East meets West in the Chinese Restaurant
By Ivan Todosijczuk, Research Profile Project

If you do any driving on the Prairies, there are certain common features you’ll find in many rural communities. There are grain elevators. There are old pick-up trucks. There are gas stations with their old pumps. And very likely, there’s a Chinese restaurant. “If you drive across the country, which I did quite a lot with grad school and just as a part of living in this country, one of the things that struck me was that there was a Chinese restaurant in every town that we went to. It was strange because it was so consistent, reliable, and yet really odd,” says Dr. Lily Cho. “And my family had some connection. My father ran a restaurant in the Yukon. He had never cooked and never run a restaurant before. He spoke no English yet he opened a restaurant in the Yukon. And so many people have done this. Chinese people have gone off to really remote places, far away from the urban centres with their own Chinese communities, to do what I thought was really odd. This is what partly spurred me on to look further into this. The restaurants can and do tell us a lot about the immigration and migration of Chinese in Canada, as well as the construction of race in Canada and its connection to food culture. There’s a real intimate connection between eating and experiencing the world,” says Lily.

Lily Cho’s PhD in English Literature focuses on the Chinese restaurant and it’s place in Western Canadian culture. But she had an immediate problem. “It was a very difficult dissertation because it was relatively non-traditional. In your standard thesis you take a set of texts, a set of novels or poetry, and construct questions around that,” says Lily. “One of the biggest challenges with a dissertation on Chinese restaurants, especially from my perspective of literature and culture, was to figure out what text I was going to use. A lot of the work went into constructing my archive. This meant bringing together a set of documents and materials that would help me answer the questions I started with, namely Why Chinese restaurants? What do you do with their overwhelming presence on the Canadian landscape and their relative absence in terms of how we talk about Chinese communities and migration patterns in Canada?”

Lily quickly discovered there were lots of people interested in the research she was doing. This realization occurred while she was being interviewed on CBC radio. “What came out of that interview was a tremendous listener response,” says Lily. “People wrote in with their stories and their connection to the restaurants that were so multiple and so outside of my own. I really got the sense there was something important going on within the restaurants. They are the kind of space where people come together to work out how they understand being Chinese and non-Chinese. I really got the sense there was something really important going on there about how the restaurant was working as the kind of space where people come together to work things out, to work out how they understand each others cultural similarities and differences. All kinds of conversations happen.”
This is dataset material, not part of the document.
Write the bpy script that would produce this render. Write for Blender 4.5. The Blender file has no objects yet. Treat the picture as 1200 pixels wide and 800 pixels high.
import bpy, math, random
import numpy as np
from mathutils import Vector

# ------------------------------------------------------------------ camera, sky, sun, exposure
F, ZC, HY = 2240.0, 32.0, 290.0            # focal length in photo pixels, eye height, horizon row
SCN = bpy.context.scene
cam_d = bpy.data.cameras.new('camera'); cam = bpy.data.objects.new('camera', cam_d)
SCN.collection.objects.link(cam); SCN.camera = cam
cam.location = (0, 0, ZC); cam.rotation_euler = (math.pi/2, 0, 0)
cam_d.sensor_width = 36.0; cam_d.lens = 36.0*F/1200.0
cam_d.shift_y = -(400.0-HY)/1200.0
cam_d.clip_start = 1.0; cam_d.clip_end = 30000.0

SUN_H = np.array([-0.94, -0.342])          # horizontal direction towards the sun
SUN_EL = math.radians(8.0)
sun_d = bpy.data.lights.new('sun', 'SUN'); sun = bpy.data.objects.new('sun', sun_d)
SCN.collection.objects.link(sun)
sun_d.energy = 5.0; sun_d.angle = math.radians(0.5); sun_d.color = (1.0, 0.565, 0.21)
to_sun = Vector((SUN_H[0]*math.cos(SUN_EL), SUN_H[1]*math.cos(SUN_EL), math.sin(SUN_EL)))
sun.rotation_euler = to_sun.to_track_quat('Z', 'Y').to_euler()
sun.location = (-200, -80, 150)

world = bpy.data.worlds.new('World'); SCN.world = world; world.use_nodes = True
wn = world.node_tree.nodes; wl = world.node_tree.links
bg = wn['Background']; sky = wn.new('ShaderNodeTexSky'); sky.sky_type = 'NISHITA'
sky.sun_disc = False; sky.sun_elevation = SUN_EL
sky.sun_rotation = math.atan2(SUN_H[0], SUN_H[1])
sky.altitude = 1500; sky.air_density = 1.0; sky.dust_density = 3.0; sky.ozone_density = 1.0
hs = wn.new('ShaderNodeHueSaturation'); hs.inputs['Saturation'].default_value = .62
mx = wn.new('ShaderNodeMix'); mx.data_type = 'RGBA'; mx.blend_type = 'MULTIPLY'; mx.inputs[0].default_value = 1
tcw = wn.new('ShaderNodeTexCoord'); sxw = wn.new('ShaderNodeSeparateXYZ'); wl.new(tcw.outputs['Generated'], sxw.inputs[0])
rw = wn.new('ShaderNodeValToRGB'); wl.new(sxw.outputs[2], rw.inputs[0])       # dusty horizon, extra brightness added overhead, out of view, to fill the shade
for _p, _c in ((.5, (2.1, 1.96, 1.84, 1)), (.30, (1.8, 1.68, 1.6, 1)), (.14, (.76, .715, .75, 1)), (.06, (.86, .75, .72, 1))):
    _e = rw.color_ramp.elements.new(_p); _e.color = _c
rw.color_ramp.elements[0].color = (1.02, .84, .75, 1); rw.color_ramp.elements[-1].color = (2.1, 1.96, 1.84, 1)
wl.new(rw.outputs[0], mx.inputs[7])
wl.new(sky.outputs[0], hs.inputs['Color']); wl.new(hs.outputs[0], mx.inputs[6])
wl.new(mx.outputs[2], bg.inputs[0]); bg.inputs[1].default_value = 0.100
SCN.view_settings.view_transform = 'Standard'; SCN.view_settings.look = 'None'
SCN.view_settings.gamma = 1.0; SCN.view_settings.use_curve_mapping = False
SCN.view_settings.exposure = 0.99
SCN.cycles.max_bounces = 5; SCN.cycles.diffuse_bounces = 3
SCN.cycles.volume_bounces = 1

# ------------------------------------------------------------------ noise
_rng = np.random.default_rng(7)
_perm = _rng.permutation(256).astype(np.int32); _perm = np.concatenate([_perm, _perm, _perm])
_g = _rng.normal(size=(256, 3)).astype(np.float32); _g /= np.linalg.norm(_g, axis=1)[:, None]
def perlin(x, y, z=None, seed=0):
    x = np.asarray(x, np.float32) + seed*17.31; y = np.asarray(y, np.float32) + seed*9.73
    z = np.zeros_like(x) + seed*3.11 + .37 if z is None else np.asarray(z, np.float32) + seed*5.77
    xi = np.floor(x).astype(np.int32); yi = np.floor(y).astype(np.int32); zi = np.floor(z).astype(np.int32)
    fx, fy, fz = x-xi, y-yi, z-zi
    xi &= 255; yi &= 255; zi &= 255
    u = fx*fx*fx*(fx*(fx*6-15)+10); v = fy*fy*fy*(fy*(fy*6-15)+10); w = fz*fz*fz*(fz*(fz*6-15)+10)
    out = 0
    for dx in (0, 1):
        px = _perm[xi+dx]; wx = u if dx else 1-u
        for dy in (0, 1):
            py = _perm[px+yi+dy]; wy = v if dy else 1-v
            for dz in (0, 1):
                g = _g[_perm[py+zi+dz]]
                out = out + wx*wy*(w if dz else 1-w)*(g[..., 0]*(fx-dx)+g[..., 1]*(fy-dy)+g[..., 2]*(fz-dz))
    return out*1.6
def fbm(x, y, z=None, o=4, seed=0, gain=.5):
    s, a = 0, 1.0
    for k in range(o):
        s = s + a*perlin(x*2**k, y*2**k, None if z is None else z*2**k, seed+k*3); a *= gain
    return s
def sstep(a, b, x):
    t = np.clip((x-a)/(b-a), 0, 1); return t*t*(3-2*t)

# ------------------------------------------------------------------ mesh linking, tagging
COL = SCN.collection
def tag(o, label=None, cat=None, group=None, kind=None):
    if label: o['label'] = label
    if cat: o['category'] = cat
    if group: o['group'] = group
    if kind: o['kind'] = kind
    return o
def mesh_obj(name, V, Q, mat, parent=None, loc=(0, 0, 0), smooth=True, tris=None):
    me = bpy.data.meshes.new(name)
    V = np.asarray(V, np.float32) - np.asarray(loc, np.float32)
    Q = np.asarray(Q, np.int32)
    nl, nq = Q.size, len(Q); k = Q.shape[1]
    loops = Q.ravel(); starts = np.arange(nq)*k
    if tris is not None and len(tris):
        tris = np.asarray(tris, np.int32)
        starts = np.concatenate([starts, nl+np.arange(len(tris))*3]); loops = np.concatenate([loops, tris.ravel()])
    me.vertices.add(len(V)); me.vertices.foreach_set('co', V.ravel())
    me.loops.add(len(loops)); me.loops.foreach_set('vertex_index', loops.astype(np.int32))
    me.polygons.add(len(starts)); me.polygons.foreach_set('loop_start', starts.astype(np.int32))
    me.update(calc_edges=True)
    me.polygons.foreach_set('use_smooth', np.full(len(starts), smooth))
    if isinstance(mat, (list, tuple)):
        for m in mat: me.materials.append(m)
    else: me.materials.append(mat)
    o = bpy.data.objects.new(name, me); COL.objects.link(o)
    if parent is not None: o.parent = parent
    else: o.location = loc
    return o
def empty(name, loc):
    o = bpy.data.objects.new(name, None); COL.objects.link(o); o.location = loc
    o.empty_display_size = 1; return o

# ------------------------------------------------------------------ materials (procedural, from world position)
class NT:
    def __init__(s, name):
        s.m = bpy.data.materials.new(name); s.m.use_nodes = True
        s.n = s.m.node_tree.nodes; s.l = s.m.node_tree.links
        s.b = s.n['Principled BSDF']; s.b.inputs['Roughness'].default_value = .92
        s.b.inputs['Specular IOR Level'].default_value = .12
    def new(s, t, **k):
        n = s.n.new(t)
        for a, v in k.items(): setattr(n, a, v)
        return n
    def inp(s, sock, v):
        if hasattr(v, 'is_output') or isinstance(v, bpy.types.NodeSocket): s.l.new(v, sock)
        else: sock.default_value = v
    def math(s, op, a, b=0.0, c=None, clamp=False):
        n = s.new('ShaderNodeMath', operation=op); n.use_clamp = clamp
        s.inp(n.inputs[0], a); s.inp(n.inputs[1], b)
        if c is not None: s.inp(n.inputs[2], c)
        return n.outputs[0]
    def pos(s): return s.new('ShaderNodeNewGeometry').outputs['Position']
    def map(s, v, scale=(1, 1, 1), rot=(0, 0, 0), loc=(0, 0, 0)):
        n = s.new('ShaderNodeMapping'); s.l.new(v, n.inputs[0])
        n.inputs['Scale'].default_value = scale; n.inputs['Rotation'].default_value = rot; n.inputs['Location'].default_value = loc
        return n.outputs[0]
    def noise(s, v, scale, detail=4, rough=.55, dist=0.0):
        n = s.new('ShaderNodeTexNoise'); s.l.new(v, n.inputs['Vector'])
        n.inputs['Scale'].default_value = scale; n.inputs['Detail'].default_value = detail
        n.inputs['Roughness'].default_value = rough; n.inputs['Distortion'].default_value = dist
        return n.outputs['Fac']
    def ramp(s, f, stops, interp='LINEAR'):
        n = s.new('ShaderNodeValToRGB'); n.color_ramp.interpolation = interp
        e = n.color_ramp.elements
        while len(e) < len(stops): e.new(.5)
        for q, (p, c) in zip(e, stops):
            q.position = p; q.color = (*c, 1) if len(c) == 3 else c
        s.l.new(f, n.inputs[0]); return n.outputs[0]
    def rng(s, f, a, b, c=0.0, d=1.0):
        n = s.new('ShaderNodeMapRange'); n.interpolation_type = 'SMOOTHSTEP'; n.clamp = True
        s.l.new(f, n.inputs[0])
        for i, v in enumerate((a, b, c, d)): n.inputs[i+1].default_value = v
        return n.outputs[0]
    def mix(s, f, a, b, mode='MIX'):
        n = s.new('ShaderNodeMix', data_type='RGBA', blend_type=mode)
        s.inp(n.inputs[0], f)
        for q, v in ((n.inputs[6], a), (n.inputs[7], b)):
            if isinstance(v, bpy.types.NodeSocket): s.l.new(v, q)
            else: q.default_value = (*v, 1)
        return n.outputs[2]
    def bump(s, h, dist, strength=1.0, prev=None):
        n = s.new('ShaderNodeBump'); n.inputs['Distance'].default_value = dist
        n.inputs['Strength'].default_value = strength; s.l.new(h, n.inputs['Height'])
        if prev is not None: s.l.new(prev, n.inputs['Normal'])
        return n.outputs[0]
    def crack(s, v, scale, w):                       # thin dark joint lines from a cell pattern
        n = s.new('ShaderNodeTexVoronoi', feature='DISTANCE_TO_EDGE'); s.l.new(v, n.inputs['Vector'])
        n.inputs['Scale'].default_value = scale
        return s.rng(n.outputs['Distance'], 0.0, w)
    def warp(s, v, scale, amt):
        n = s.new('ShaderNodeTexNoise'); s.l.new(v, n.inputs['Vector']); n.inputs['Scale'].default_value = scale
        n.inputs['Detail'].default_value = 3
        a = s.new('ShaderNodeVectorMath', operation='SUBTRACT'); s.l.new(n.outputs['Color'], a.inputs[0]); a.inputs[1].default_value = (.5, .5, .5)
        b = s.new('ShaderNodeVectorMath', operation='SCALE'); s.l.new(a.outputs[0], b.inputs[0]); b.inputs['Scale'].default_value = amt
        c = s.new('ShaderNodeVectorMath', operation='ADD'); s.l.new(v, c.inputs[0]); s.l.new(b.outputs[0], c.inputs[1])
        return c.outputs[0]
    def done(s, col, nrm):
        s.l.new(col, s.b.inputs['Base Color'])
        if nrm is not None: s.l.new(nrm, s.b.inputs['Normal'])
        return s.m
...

One aspect of Chinese restaurants that embraces the written word, and has become almost an art form, is the menu. Go into any restaurant, Chinese or not, and you’ll get a menu. With Chinese restaurants, there’s a uniformity across the culture, yet there’s a uniqueness to the individual menu. Lily says that not only does a Chinese menu define the Chinese food, but it also specifically identifies Canadian food. “Chinese restauranteurs offer up a vision of Canadianism to the Canadians as well as a vision of what it is to be Chinese,” says Lily. “There is an identity here. Restaurant menus give a sense of what a community is thinking.”

The menu also has a historical link to printing. “The novel and the newspaper both emerged at about the same time because of print culture,” says Lily. “The restaurant menu follows the same trajectory. What print culture made possible was the reproduction of a menu and the idea that you could go to one place and expect the same food all the time with the same consistency. And there’s also the structure between what the menu says and what you get. It allows you to define culture through a print medium. It’s an object of exchange and of communication.”
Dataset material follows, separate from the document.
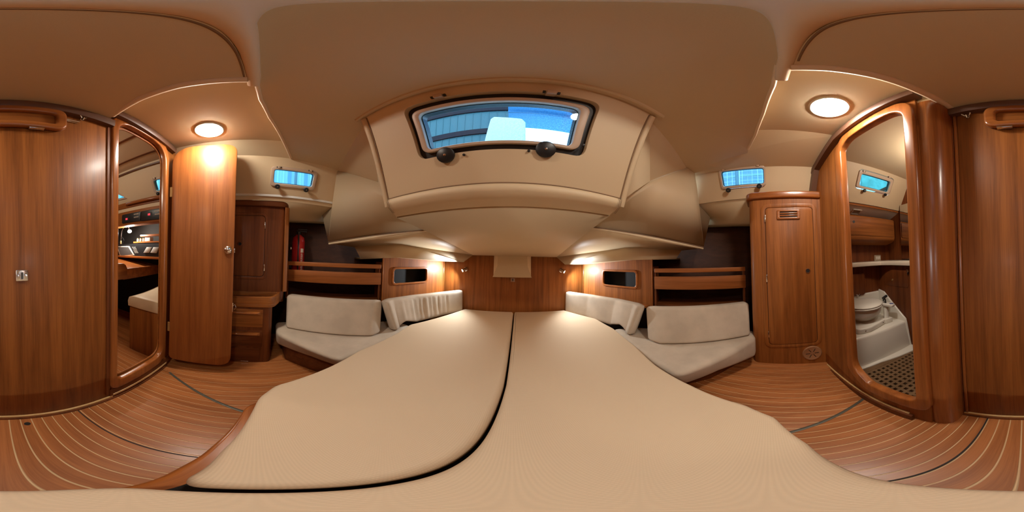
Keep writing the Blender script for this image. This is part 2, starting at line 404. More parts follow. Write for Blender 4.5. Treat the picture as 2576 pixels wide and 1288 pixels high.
# aft outer panels (lamps) port and starboard, dropped centre panel, forward panel
ceiling = struct(slab([(-.456, -.02, Z1), (-.456, -.66, Z1), (-1.10, -.66, Z1), (-1.10, .36, Z1), (-.6, .2, Z1)], .03, (0, 0, 1)), 'ceiling', vinyl)
def cpart(pts, name, th=.03, m=vinyl, dn=(0, 0, 1)): return slab(pts, th, dn).build(name, m, ceiling)
cpart([(.33, -.02, Z1), (.50, .2, Z1), (.90, .30, Z1), (.90, -.46, Z1), (.42, -.50, Z1), (.33, -.50, Z1)], 'lamp_panel')
cpart([(.90, .30, Z1), (1.24, .60, 1.845), (1.265, -.425, 1.86), (.90, -.46, Z1)], 'lamp_panel')
cpart([(.26, -.530, 1.885), (.415, -.515, 1.885), (.415, -.67, 1.885), (.26, -.67, 1.885)], 'corner_panel', .06)
cpart([(-.462, -.05, Z3), (.335, -.08, Z3), (.28, -.66, Z3), (-.49, -.66, Z3)], 'centre_panel', .10)
QW = Fr((0, .44, 1.90), (1, 0, 0), (0, -.25, .515))
q4 = lambda L: [QW.ab(*p) for p in L]
w_out = q4([(932, 312), (1632, 289), (1560, 496), (979, 504)])
wtop = max(w_out[0][1], w_out[1][1])
w_out = [(w_out[0][0], wtop), (w_out[1][0], wtop), w_out[2], w_out[3]]
bz = (w_out[2][1] + w_out[3][1]) / 2; w_out[2] = (w_out[2][0], bz); w_out[3] = (w_out[3][0], bz)
BL, BR, TL, TR = QW(*w_out[3]), QW(*w_out[2]), QW(*w_out[0]), QW(*w_out[1])
def padline(a, b, sg): return a + Vector((sg * .044, 0, 0)) - QW.w * .05, b + Vector((sg * .044, 0, 0)) - QW.w * .05
TLp, BLp = padline(TL, BL, -1); TRp, BRp = padline(TR, BR, 1)
def on_seg(a, b, px, py):
    d = D(px, py); best = None
    for i in range(201):
        p = a + (b - a) * i / 200; v = (p - Vector((0, 0, H))).normalized()
        if best is None or v.dot(d) > best[0]: best = (v.dot(d), p)
    return best[1]
cpart([(-1.10, -.66, Z1), (-1.30, -.66, 1.865), (-1.28, .62, 1.86), (-1.10, .36, Z1)], 'lamp_panel')
# forward panel: flat, then falling towards the front on either side of the hatch well
T2 = U(850, 430, z=1.865); sT2 = U(1727, 423, z=1.865); sT3 = U(1746, 436, z=1.835)
lipL, lipR = U(1000, 545, y=.775), U(1530, 541, y=.775)
b2, sb2 = U(1190, 640, y=1.95), U(1400, 645, y=1.95)
Fp, Fs = on_seg(lipL, b2, 1075, 575), on_seg(lipR, sb2, 1490, 572)
E1, E2, E3 = U(838, 514, x=-1.42), U(812, 540, x=-1.56), U(828, 610, d=1.60)
G1, G2, G3 = U(1757, 517, x=1.40), U(1785, 547, x=1.55), U(1768, 622, d=1.60)
def on_plane(px, py, a, b, c):
    n = (b - a).cross(c - a); d = D(px, py); o = Vector((0, 0, H)); return o + d * (n.dot(a - o) / n.dot(d))
V_, sV = on_plane(954, 459, T2, E3, Fp), on_plane(1633, 456, sT2, G3, Fs)
T1 = U(732, 398, z=1.885); sT1 = U(1882, 375, z=1.90); sT1b = Vector((1.23, .14, 1.885))
wl, wr = TLp + (TLp - BLp) * .04, TRp + (TRp - BRp) * .04; wl.z = wr.z = Z2 - .002
e0, e1 = Vector((-.626, -.010, Z2)), Vector((-.918, .097, Z2)); f0, f1 = Vector((.476, -.043, Z2)), Vector((.898, .045, Z2))
for pts in ([e0, (-.462, -.03, Z2), (.335, -.05, Z2), f0, wr, wl], [e0, wl, e1], [e1, wl, T1], [T1, wl, T2], [T2, wl, V_], [f0, f1, wr], [f1, sT1, wr], [sT1, sT1b, sT3, sT2, wr], [sT2, sV, wr]):
    cpart(pts, 'forward_panel', .025)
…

One of the conclusions Lily has drawn from her research is that the Chinese restaurant was a critical aspect of the multicultural mosaic in Canada’s past, and the foundation for the present. “Restaurants had been largely overlooked, especially in the non-urban environment, and how it affects the settlement of various ethnic groups,” says Lily. “There was an overwhelming bias towards urban research almost to the exclusion of rural. The history of Chinese immigration, even prior to the construction of the railway at the turn of the 20th century, is tied to the immigration of Chinese to Canada today. To talk about present day race in Canada without talking about older communities means you lose sight of the way problems have emerged and how we have arrived to where we are today. And people still emigrate to small towns, not just the big urban centres.” And they still open up restaurants and hand out menus.